Harnessing Our Inner Angels and Demons: What We Have Learned About Want/Should Conflicts and How That Knowledge Can Help Us Reduce Short-Sighted Decision Making

Authors: Katherine L. Milkman, Harvard University; Todd Rogers, Harvard University; Max H. Bazerman, Harvard University

Publication: HBS Working Paper # 5787

Year: 2007

Focus Area: Prevention, Decision Making

Relevance: Understanding the contextual factors that influence a person’s ability to successfully exercise willpower and good decision making may improve the efficacy of financial fraud prevention efforts.

Summary: This overview of the want/should literature focuses on the contextual factors that change whether people tend to choose what they want to do or what they think they should do.
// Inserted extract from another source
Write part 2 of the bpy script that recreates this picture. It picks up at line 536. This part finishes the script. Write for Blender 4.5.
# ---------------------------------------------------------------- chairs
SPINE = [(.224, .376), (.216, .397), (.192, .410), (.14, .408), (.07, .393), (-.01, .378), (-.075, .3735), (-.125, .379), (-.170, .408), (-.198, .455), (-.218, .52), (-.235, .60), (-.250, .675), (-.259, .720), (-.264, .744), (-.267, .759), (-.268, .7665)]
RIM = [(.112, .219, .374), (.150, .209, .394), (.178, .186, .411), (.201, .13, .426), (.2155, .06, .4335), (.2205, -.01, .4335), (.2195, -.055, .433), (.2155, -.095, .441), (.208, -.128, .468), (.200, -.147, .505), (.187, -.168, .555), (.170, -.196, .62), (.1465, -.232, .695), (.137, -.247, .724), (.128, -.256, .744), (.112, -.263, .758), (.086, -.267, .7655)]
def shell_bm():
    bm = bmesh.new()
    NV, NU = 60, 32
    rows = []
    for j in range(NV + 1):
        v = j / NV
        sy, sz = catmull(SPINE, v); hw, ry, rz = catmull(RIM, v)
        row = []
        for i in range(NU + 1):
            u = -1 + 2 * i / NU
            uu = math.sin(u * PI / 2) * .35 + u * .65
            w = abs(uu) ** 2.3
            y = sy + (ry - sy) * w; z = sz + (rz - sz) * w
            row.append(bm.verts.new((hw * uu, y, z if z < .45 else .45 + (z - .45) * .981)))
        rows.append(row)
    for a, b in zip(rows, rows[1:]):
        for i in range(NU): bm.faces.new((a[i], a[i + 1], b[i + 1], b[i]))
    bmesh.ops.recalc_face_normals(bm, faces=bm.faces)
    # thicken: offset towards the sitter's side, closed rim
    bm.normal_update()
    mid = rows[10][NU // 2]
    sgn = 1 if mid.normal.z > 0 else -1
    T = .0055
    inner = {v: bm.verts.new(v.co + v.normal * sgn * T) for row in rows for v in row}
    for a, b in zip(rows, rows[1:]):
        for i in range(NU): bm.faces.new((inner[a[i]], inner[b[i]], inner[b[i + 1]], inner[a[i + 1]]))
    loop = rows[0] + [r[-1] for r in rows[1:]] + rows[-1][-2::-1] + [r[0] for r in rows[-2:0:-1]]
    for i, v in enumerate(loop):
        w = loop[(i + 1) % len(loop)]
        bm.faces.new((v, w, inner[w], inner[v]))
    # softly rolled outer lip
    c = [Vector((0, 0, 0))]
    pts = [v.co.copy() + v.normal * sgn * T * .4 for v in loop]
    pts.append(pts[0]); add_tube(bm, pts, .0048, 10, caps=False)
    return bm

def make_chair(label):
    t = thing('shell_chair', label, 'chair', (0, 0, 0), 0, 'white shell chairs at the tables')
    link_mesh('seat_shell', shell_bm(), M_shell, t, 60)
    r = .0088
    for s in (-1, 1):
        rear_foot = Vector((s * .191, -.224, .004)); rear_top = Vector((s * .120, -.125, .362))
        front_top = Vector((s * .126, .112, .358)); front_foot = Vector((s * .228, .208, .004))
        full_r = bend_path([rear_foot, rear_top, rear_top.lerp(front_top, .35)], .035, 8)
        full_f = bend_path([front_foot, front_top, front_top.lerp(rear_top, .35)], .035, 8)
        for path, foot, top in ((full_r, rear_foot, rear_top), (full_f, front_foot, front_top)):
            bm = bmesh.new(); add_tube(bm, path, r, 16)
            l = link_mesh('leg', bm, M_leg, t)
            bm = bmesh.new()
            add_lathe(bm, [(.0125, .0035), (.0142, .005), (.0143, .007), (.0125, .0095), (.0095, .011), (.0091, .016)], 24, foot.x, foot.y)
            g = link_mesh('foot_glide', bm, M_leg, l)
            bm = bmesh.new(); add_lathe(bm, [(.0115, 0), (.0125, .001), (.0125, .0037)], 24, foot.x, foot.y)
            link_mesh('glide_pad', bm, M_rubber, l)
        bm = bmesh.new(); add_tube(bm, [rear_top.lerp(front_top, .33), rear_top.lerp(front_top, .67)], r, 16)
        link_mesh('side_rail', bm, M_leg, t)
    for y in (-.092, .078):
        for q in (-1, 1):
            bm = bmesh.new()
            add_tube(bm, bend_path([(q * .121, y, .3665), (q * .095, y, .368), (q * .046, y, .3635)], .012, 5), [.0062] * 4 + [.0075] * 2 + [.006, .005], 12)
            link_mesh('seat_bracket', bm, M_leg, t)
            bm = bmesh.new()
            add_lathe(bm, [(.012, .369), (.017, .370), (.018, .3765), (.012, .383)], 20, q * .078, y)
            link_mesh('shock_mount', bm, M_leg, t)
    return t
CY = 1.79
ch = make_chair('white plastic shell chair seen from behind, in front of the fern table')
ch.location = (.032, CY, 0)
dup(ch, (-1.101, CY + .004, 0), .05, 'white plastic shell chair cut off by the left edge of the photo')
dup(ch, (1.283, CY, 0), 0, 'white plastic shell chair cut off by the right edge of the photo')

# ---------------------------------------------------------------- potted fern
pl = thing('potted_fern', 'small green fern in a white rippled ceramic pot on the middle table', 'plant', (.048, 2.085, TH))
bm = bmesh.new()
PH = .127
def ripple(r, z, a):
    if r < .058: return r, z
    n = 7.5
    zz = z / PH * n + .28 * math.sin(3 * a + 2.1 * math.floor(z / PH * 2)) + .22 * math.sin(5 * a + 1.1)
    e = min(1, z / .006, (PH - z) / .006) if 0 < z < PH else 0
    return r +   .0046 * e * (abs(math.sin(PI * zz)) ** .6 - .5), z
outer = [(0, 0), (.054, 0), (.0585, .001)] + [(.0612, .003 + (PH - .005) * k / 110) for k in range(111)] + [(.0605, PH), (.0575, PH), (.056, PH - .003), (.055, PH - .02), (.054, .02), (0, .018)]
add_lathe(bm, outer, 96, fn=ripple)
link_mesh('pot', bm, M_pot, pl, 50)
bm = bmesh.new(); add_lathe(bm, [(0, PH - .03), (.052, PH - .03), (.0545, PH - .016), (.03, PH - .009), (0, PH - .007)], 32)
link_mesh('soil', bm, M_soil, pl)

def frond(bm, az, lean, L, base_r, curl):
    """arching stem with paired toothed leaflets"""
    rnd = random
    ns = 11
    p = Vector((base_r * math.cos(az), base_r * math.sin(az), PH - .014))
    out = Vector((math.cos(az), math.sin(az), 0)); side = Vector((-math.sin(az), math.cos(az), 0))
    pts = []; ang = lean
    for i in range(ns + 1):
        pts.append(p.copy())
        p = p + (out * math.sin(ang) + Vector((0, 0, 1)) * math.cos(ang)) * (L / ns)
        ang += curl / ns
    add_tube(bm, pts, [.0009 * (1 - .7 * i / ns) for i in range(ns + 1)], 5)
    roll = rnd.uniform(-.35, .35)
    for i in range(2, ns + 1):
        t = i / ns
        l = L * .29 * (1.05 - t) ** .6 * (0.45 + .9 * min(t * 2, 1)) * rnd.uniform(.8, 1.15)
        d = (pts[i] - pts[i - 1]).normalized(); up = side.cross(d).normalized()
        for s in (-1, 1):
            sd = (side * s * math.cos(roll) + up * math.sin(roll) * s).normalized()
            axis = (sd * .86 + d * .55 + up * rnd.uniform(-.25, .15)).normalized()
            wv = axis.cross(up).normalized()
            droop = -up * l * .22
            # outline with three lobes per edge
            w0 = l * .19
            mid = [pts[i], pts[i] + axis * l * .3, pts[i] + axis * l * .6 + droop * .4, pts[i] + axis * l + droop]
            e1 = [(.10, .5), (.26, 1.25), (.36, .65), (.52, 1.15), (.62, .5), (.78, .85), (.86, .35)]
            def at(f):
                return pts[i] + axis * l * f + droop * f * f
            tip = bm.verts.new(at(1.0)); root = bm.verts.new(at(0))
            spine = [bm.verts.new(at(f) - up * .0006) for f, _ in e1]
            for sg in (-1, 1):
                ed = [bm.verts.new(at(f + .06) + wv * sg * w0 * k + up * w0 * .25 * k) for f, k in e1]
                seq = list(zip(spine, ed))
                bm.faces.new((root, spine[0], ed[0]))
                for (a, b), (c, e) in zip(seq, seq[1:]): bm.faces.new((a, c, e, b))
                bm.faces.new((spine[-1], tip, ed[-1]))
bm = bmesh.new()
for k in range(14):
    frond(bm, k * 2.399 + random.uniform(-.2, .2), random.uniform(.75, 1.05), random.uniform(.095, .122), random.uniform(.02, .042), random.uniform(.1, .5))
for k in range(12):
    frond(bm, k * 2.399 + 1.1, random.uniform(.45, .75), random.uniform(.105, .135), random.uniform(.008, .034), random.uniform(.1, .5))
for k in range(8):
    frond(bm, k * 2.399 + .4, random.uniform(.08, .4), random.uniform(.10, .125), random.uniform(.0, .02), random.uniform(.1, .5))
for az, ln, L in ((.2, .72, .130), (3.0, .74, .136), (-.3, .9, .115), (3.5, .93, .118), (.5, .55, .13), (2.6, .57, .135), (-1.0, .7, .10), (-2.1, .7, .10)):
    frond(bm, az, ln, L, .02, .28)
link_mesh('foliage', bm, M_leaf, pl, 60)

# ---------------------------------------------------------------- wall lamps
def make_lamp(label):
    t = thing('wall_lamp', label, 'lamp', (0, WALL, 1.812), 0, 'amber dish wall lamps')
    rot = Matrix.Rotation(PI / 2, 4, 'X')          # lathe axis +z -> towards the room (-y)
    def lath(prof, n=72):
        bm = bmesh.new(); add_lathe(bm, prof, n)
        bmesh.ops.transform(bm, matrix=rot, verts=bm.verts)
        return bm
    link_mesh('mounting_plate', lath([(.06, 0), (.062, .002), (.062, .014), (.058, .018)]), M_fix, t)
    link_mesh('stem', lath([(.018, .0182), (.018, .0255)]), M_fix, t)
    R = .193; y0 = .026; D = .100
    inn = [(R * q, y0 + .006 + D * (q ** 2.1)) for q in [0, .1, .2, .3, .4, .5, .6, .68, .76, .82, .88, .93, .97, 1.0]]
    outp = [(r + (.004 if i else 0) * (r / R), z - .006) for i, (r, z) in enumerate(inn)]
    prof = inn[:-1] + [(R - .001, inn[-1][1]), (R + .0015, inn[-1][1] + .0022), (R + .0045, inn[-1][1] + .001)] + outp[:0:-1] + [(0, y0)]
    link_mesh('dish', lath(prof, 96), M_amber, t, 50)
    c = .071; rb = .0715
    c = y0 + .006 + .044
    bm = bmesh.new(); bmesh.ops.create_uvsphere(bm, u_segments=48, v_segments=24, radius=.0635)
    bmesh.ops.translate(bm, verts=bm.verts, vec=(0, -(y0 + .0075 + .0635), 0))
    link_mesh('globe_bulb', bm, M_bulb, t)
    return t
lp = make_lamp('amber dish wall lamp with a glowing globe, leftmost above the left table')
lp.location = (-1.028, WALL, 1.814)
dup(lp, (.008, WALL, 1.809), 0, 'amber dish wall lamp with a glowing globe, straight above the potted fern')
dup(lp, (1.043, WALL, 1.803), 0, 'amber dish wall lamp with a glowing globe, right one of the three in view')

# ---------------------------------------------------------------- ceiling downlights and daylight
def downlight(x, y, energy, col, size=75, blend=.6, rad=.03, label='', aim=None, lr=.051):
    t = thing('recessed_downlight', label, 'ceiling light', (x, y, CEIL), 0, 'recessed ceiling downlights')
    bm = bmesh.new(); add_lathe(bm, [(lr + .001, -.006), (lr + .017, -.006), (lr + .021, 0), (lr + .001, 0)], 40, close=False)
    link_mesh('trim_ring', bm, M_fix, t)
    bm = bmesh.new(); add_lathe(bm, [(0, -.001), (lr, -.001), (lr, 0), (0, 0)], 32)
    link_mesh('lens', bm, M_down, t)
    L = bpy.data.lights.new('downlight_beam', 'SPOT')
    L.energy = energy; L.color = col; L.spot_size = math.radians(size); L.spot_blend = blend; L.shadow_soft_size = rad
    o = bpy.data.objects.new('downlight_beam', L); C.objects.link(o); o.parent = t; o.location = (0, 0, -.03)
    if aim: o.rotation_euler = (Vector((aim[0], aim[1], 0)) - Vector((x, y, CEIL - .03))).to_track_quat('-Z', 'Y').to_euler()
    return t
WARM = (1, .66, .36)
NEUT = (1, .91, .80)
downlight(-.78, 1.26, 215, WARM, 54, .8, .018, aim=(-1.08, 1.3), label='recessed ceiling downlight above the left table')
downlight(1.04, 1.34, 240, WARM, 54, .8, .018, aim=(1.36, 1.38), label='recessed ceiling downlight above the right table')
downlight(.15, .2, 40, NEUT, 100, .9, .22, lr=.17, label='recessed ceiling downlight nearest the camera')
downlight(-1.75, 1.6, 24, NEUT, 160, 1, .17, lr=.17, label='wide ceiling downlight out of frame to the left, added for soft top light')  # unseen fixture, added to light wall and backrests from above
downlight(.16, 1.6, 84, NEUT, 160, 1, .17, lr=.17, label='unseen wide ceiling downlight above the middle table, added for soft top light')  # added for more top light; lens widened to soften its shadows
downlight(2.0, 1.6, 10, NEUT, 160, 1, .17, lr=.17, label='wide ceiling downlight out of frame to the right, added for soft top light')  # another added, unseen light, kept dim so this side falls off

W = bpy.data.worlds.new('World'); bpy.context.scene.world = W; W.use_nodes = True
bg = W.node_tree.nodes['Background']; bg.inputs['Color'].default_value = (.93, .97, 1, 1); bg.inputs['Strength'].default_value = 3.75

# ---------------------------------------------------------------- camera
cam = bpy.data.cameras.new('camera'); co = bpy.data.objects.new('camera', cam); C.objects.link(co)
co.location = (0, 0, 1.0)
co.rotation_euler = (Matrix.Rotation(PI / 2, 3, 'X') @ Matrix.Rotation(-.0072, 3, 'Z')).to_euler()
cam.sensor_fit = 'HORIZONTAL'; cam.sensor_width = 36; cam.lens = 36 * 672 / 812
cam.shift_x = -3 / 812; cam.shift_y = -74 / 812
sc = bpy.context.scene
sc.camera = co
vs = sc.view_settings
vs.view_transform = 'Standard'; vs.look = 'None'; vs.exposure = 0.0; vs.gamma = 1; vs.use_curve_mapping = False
It also suggests lessons for individuals and policy makers.

  • Now or Later: When making choices that take effect in the future, people favor should over want, e.g. when people are making choices about what to do tomorrow they’re more likely to choose to save money, exercise, or watch edifying films than if they’re making choices about what to do today.
  • Multiple choices or One at a time: Direct comparison of two or more choices encourages people to weight them more rationally, activating the should self. But when evaluating different possibilities one at a time, individuals are more likely to favor the want option.
  • Other factors, briefly mentioned, include: “extreme cognitive load,” memorizing a seven digit as opposed to a two digit number increases likelihood of selecting a want option. “Isolated vs. series of similar future choices,” when people are told they’re making the first in a series of choices, they’re more likely to choose the want option.

Finally, the authors consider ways policy could create “conditions that will help each individual do what is in her own long-term best interest,” which often involves enabling the selection of should over want options. Mechanisms discussed include commitment devices — preventative measures to restrain the want self — e.g. piggy banks and “save more tomorrow” program, which let workers sign up to have half of future raises set aside in an investment savings account.

Author Abstract: Although observers of human behavior have long been aware that people regularly struggle with internal conflict when deciding whether to behave responsibly or indulge in impulsivity, psychologists and economists did not begin to empirically investigate this type of want/should conflict until recently. In this paper, we review and synthesize the latest research on want/should conflict, focusing our attention on the findings from an empirical literature on the topic that has blossomed over the last 15 years. We then turn to a discussion of how individuals and policy makers can use what has been learned about want/should conflict to help decision makers select far-sighted options.